La piazzetta affacciava su corso Trinità da via delle Muraglie ed il minuscolo
attico buono solo per squattrinati studenti se la godeva tutta, col sole, con le
stelle o con la pioggia, assieme al fabbro e alla contadina che vendeva uova
incartate con giornali vecchi e riciclati spaghi, seduta sempre allo stesso angolo.
Il primo palpito era l’amore, il secondo i tetti, il terzo l’attesa di salire quei vetusti gradini di antica lavagna.
Diciotto anni e i mille sogni di una vita da vivere, l’abbraccio in una piccola terrazza,
al vigile ed occhiuto cospetto delle fatiscenti case tutt’attorno.
Il primo palpito era l’amore, il secondo i tetti, il terzo le stelle nelle notti di primavera.
Le campane di S. Donato o S.Apollinare ci facevano volare sopra la distesa continua
ed altalenante di tegole rosse e sbrecciate. La casa è ancora lì, immutata e muta testimone.
E il primo palpito è sempre l’amore, il secondo i tetti, il terzo il sogno di tornare una sera di maggio su
quel piccolo terrazzo e, tenuti per mano, non più giovani e sognatori,
stretti in un tenero abbraccio che la vecchiaia non dimentica, aspettare le stelle.
E’ una dolcissima poesia: tenera e struggente. Di colpo mi fa venire in mente la poesia di Prèvert “I ragazzi che si amano”. Che “si baciano in piedi contro le porte della notte e i passanti che passano li segnano a dito stimolando la rabbia dei passanti, la loro rabbia, le risa,la loro invidia. Ma i ragazzi che si amano non ci sono per nessuno…” Voi non avevate testimoni indiscreti a disturbare i vostri affetti giovanili se non “le fatiscenti case tutte intorno” o lo squillo di campane delle due chiese che intonavano, magari all’unisono, un inno alla vostra gioia sensuale e pudica. E i lontani palpiti d’amore giovanili sono ancora incastonati lì, in quel piccolo attico appeso alle stelle, con immutati testimoni i tetti, a sognare un “tenero abbraccio”, mentre ricade complice e rasserenante quella indimenticabile polvere di stelle.

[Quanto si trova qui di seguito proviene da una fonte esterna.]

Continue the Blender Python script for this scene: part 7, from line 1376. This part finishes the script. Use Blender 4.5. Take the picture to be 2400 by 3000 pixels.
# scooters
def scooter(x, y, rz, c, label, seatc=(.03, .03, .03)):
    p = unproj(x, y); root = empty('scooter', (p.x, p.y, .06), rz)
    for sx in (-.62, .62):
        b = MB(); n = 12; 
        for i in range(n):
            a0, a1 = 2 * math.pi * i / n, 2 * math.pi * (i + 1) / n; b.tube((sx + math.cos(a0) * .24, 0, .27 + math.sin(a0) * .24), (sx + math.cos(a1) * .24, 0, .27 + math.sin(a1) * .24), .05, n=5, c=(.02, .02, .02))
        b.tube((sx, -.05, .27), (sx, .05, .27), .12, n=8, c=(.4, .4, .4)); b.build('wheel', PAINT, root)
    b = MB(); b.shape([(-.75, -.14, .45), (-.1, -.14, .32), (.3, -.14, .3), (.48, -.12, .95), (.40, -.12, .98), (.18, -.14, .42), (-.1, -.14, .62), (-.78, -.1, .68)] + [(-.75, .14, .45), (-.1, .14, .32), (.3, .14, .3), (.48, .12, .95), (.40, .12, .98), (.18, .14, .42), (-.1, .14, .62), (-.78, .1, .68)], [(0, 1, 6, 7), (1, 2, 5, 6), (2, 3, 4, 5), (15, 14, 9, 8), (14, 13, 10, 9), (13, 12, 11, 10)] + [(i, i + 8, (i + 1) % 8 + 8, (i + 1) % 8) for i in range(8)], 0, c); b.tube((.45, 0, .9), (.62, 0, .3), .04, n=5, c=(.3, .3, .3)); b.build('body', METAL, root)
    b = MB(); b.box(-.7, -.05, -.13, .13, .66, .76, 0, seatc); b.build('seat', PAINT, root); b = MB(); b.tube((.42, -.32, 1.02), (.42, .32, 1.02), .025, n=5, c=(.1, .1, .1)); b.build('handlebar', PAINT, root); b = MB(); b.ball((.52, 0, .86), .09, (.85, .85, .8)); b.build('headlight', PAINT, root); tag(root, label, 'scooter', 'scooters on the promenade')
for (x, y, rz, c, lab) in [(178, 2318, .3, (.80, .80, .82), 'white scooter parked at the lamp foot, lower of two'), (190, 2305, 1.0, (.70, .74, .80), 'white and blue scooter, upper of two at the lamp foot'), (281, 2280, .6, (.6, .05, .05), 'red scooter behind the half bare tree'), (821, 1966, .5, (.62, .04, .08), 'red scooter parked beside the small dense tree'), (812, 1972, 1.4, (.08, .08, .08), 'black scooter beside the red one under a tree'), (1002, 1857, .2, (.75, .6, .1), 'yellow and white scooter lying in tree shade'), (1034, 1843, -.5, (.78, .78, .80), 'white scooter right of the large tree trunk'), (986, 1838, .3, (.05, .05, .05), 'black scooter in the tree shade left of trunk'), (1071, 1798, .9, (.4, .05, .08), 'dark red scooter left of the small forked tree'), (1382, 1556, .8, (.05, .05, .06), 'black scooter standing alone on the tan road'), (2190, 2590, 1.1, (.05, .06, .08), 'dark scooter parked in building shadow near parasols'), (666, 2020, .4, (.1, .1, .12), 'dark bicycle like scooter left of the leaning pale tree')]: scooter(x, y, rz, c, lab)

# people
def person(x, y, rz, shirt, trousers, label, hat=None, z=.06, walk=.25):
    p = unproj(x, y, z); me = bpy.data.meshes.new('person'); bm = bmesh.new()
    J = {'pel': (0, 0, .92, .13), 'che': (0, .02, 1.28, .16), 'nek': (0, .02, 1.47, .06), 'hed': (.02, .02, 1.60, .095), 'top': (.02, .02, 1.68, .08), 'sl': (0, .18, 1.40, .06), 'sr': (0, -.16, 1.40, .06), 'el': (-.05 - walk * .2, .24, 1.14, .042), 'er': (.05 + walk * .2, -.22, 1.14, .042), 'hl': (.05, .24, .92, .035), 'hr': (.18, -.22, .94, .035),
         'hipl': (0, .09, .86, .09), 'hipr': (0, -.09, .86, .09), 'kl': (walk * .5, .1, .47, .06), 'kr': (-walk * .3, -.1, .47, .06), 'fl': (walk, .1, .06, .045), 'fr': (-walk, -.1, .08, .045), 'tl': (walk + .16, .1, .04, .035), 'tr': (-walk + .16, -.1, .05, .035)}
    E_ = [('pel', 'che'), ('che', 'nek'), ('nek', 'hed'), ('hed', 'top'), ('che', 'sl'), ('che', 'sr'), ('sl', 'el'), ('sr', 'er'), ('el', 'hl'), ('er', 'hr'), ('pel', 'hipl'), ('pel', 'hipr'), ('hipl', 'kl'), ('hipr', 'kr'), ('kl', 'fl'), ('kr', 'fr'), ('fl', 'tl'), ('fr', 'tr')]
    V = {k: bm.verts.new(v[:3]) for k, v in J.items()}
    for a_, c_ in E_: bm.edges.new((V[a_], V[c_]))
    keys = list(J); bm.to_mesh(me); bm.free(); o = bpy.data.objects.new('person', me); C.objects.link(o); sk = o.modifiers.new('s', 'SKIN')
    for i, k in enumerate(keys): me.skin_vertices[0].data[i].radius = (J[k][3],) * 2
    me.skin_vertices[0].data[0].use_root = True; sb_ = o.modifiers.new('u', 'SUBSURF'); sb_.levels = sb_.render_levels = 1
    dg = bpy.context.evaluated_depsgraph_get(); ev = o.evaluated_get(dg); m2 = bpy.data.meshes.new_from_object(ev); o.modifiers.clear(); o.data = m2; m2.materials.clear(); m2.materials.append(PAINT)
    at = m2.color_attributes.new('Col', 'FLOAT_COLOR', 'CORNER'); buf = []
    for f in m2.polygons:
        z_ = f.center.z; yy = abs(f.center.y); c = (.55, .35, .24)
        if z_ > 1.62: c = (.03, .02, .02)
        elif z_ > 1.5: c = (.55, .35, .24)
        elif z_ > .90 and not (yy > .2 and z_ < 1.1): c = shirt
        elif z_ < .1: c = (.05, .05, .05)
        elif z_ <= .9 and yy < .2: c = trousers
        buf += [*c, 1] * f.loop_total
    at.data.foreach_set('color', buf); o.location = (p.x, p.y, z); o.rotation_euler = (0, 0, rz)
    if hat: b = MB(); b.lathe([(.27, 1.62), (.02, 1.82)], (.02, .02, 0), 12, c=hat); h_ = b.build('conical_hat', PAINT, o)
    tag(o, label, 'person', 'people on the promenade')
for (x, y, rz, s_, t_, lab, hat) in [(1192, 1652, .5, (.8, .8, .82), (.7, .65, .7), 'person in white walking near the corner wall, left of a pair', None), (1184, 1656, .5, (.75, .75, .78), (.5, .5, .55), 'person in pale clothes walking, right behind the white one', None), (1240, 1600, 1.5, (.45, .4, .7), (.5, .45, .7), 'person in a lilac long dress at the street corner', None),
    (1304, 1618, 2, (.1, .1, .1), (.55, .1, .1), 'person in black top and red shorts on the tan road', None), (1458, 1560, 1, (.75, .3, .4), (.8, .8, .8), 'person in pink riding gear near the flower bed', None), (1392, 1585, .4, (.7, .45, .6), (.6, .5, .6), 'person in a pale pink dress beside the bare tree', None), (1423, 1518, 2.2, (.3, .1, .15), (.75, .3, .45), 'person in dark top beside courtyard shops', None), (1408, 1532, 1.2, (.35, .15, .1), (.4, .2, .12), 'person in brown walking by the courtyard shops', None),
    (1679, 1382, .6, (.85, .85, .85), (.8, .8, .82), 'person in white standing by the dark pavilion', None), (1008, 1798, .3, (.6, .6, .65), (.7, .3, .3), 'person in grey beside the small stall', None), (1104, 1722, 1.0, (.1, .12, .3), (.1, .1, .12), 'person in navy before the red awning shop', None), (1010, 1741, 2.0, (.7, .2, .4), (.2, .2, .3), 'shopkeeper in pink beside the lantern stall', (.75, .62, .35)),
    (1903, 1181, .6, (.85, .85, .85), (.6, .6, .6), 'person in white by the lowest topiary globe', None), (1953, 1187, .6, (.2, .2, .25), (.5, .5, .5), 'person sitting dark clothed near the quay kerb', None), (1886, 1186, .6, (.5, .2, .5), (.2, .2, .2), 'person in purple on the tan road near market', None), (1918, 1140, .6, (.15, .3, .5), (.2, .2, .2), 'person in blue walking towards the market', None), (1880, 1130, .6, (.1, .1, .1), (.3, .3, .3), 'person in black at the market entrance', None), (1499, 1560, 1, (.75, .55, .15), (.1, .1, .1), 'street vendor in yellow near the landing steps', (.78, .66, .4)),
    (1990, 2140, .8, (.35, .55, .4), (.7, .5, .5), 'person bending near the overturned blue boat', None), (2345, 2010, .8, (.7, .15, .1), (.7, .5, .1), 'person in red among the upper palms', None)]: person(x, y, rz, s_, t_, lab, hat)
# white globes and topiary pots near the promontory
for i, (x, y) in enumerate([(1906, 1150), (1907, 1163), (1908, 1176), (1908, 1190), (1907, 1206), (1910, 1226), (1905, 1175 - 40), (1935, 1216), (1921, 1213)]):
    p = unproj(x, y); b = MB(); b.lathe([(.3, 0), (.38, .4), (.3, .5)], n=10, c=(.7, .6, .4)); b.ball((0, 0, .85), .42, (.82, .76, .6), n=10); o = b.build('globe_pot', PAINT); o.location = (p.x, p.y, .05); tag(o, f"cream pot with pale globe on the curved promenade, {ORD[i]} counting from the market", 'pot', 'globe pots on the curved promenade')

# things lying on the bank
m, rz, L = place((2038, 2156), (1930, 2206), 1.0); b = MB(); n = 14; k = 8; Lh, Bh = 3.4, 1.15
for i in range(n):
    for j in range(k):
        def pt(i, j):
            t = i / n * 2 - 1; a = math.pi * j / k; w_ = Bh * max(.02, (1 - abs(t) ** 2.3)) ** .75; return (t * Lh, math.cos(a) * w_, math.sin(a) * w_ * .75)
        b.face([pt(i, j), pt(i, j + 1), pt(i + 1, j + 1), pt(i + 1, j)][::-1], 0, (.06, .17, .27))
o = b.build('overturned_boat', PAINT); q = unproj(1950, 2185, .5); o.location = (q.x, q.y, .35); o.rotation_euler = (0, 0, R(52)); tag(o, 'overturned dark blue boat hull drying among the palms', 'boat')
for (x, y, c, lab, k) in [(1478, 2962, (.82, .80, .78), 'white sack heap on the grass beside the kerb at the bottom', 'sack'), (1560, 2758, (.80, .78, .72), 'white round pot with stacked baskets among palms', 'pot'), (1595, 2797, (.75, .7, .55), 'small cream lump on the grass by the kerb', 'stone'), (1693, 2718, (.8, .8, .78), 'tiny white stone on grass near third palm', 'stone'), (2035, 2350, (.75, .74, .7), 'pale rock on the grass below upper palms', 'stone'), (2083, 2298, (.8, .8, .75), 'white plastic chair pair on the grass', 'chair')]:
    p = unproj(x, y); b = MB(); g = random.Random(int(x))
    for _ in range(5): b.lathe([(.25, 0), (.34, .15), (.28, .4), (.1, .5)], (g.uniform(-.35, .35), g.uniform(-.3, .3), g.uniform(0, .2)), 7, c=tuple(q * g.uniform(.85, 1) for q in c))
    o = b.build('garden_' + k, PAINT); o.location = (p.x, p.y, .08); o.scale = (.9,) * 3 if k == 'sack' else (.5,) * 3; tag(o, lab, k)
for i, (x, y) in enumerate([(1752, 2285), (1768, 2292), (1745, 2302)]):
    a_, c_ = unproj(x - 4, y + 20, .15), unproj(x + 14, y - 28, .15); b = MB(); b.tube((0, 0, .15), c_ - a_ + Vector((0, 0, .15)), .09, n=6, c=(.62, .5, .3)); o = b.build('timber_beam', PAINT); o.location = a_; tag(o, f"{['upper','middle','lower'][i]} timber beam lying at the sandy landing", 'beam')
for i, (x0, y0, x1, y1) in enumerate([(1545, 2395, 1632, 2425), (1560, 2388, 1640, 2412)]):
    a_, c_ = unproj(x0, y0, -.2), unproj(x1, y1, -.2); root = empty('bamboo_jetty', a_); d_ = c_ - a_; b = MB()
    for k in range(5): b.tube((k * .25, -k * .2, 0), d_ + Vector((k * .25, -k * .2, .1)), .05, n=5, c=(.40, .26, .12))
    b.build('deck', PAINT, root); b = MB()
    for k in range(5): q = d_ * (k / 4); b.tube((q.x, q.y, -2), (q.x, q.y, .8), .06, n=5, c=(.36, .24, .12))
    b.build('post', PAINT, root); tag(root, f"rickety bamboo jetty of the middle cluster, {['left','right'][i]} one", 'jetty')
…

Sei troppo bravo, non trovo parole per esprimere quanto. Grazie
Sei sempre così gentile e buono ? Grazie GP , splendido commento
È giusto che ci sia il punto interrogativo; io credo di essere così, senza punto interrogativo, ma qualche volta potrei essere assillato da i miei problemi, quelli che più o meno abbiamo tutti ed in quel caso forse, a gli occhi degli altri potrei sembrare meno gentile, meno buono ed anche meno disponibile forse anche distaccato e poco tollerante, mi definirei una persona normale con qualche difetto di fabbrica e purtroppo…. la garanzia è scaduta da un bel po’
Sarà come tu dici ma sin che ci siamo noi combattiamo. Ogni giorno è vita. Buona notte. Egle
Racconto molto suggestivo.
Complimenti, Sig.ra Farris.
L’attico é sempre stato uno “Status Symbol”, un elemento che tende a mostrare esteriormente che il possessore appartiene a un determinato status sociale, ovvero che ha raggiunto un certo livello di gusto, di cultura, di ricchezza o di potere. In questo caso Egle stravolge tutti i canoni di valutazione; il suo livello di gusto, di cultura, di ricchezza o di potere non sono più riferiti ad un fattore esteriore ma bensì ad un fattore interiore ed il suo racconto evidenzia una forte emozione nella visione di tanti particolari che il suo piccolo attico le ha donato.